Furthermore, since mid-2017, the USCIS has been routinely issuing RFEs requiring the petitioner to demonstrate that the wage level indicated on the Labor Condition Application corresponds to the  petition and that the wage level is consistent with the specialty occupation finding.  This is a departure from prior USCIS adjudicatory practice, and is considered a highly legalistic and technical way of scrutinizing details that were non-issues in the past.

Finally, there is an agency proposal to redefine “specialty occupation” to establish a more stringent requirement for qualification. These regulatory proposal is unlikely to impact the upcoming FY2019 H-1B Cap season, but clients should be mindful of ongoing changes that can shape hiring needs for the future.

b. L-1: Tough adjudication trends continue.

The L-1 adjudicatory environment continues to deteriorate.  As noted above, the deference memo has been rescinded.

The USCIS also issued a memo, adopting an Administrative Appeals Office decision, clarifying the requirements of a functional manager.  While the rationale explained in the decision appears to be a recitation of existing regulations, the adoption of the decision as a precedent decision signals a shift towards stringent adjudication policy. 

In December 2017, the USCIS issued a policy memo clarifying the use of proxy votes in demonstrating control of a qualifying organization.  For L-1 employers that rely on ownership of less than 50% to demonstrate a qualifying organization, the USCIS examination of this issue could result in potential barriers to securing work authorization.

c. In-person interviews for employment-based adjustment of status delays processing and adds another layer of complexity.

Effective October 2017, all employment-based adjustment of status (“AOS”) applications require an in-person interview with USCIS before AOS approval.  Previously, in-person interviews for employment-based AOS were limited to unusual circumstances (e.g., applicant has a criminal history).

Conducting in-person interviews provides USCIS officers with the opportunity to verify the information provided in an individual’s application, to discover new information that may be relevant to the adjudication process, and to determine the credibility of the individual seeking permanent residence in the United States. 

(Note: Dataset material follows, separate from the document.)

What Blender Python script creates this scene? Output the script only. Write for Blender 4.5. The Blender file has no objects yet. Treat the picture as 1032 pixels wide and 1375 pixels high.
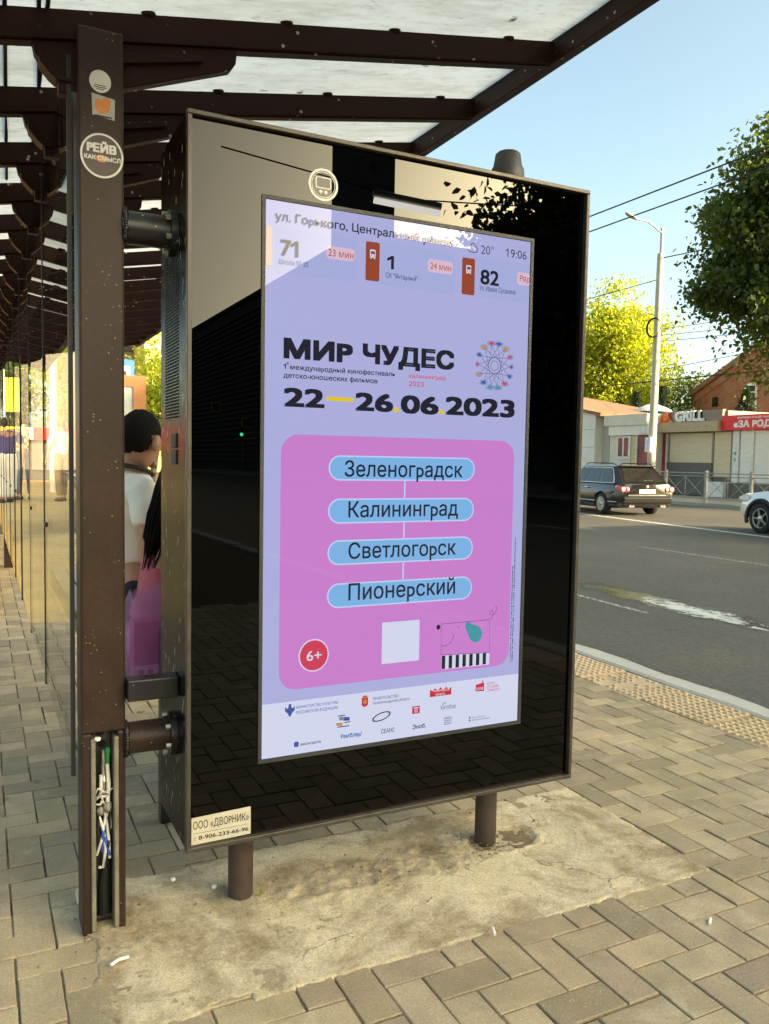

The USCIS is at the early stages of training its officers on interviews for employment-based applicants, but anecdotal reports indicate that officers are closely examining AOS applicants for verification and eligibility.  Furthermore, Form I-485 Supplement J is often being requested to determine eligibility at or near the time of the interview.

d. New, restricted interpretation of TN Economist may restrict applicability of this category for similar professions.

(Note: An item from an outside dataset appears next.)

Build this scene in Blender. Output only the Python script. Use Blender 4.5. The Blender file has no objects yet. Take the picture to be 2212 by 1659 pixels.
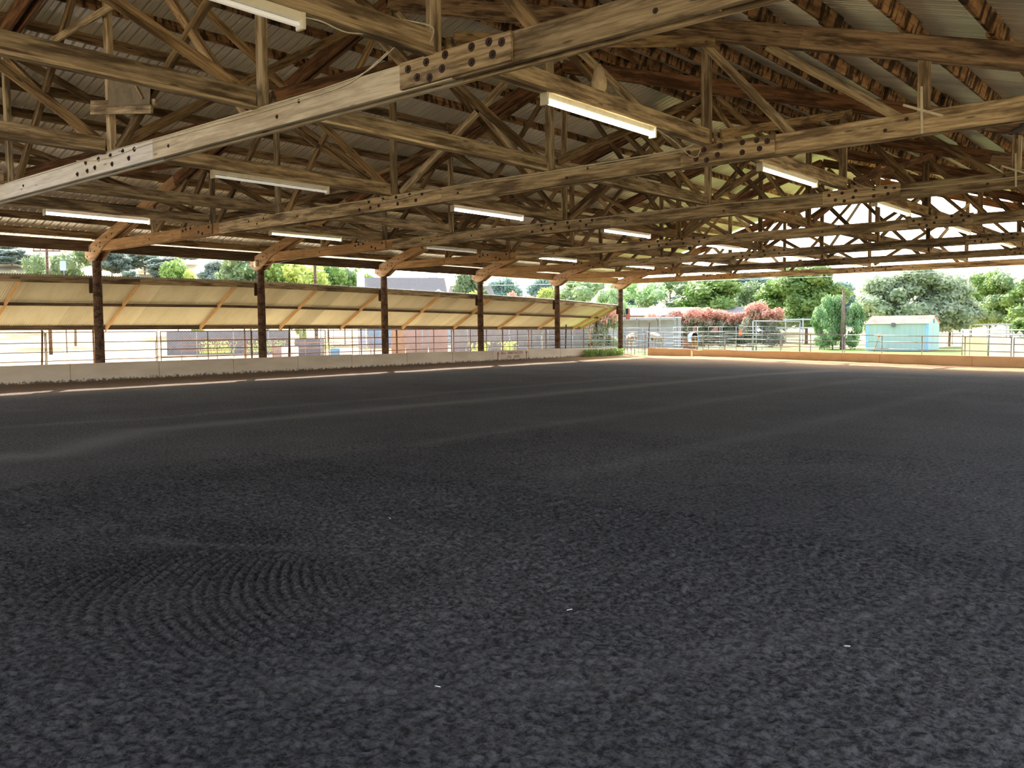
import bpy, bmesh, math, random
from mathutils import Vector, Matrix, noise
import numpy as np
R = math.radians
random.seed(7)
S = bpy.context.scene
COL = S.collection

# ------------------------------------------------------------------ camera, sky, sun, exposure
yaw, pitch, roll = 0.705206, 0.0627255, -0.00872964
fw = Vector((-math.sin(yaw)*math.cos(pitch), math.cos(yaw)*math.cos(pitch), -math.sin(pitch)))
rt = Vector((math.cos(yaw), math.sin(yaw), 0)); up = rt.cross(fw)
r2 = rt*math.cos(roll)+up*math.sin(roll); u2 = -rt*math.sin(roll)+up*math.cos(roll)
cd = bpy.data.cameras.new('camera'); cam = bpy.data.objects.new('camera', cd); COL.objects.link(cam)
M = Matrix((r2, u2, -fw)).transposed().to_4x4(); M.translation = Vector((30.475, 0, 1.7)); cam.matrix_world = M
cd.sensor_width = 36; cd.lens = 36*1880.87/2212; cd.clip_end = 3000; S.camera = cam

SUN_DIR = Vector((-1.0, .8, 1.0)).normalized()          # towards the sun
w = bpy.data.worlds.new('world'); S.world = w; w.use_nodes = True
nt = w.node_tree; nt.nodes.clear()
out = nt.nodes.new('ShaderNodeOutputWorld'); bg = nt.nodes.new('ShaderNodeBackground'); sky = nt.nodes.new('ShaderNodeTexSky')
sky.sky_type = 'NISHITA'; sky.sun_disc = False; sky.sun_elevation = math.asin(SUN_DIR.z)
sky.sun_rotation = math.atan2(SUN_DIR.x, SUN_DIR.y); sky.air_density = 1.0; sky.dust_density = 2.5; sky.ozone_density = 1.0
bg.inputs['Strength'].default_value = 0.42
hs = nt.nodes.new('ShaderNodeHueSaturation'); hs.inputs['Saturation'].default_value = .5; nt.links.new(sky.outputs[0], hs.inputs['Color']); nt.links.new(hs.outputs[0], bg.inputs['Color']); nt.links.new(bg.outputs[0], out.inputs['Surface'])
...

In November 2017, the USCIS issued a policy memo restricting NAFTA Economist to roles that primarily engage in traditional economist duties.  While neither the regulations nor the statute defines the duties of an economist, there was room to argue that other professions involving economic duties may qualify as NAFTA Economist.  This memo explicitly carves out those similar professions, including financial analyst, market research analyst, and marketing specialist, from qualifying as a NAFTA Economist.

  1. Other developments.

In addition to regulatory changes, ongoing litigation and legislative proposals may shape the immigration landscape this year.

a. Proposals for EB-5 modernization.

In January 2017, the Department of Homeland Security (“DHS”) proposed amendments to the EB-5 immigrant investor classification.  The proposed changes included: raising the minimum investment amount, from $1 million to $1.8 million for standard investment, and from $500,000 to $1.35 million for targeted employment areas; permitting retention of the priority date of a previously approved EB-5 petition; updating qualifications for targeted employment areas; and other miscellaneous changes to filing and interview processes.

Furthermore, the DHS is considering changes to the EB-5 Immigrant Investor Regional Center Program.  The proposals include: regional center designation procedure; exemplar filing process for regional centers; maintenance of regional center designation; and termination of the regional center designation.

b. Potential rollback of H-4 EADs.

Currently, certain H-4 spouses of H-1B nonimmigrants with an approved I-140 are eligible for an EAD.

While industry groups have urged the government to retain the existing rule, the DHS announced its plans to review this rule.  Any change to the existing rule would have to undergo regular notice and comments before the new rule can take effect, and would not result in immediate change.

c. Potential restrictions to STEM OPTs.

Currently, certain F-1 students in STEM fields may be eligible for STEM OPT extensions beyond the normal OPT period. 

The government’s regulatory agenda includes a review of this program that may restrict the ability of students to work in the United States.

d. Pre-registration for H-1B Cap appears unlikely this year, but the government may move to revise the definition of “specialty occupation”

The DHS is considering the establishment of an electronic registration program for H-1B petitions subject to numerical limitations for the H-1B nonimmigrant classification.  However, the USCIS announced in January 2018 that it does not anticipate procedural changes to FY2019-1B.

The DHS is considering to revise the definition of specialty occupation to increase focus on obtaining the best and the brightest foreign nationals via the H-1B program, and revise the definition of employment and employer-employee relationship to better protect U.S. workers and wages.

  1. Conclusion.

The administration’s focus on immigration continues to be the driving force behind changes to immigration.  These changes have already had significant impact for employers with a foreign national workforce in the U.S.  The immigration adjudication climate has evolved into an increasingly challenging environment.  Immigration benefits that were routinely approved in the past are being scrutinized by immigration agencies, resulting in additional cost and delays.  In-house counsel and HR representatives should consider communicating with the business to reset expectations.

 

DISCLAIMER: Because of the generality of this update, the information provided herein may not be applicable in all situations and should not be acted upon without specific legal advice based on particular situations.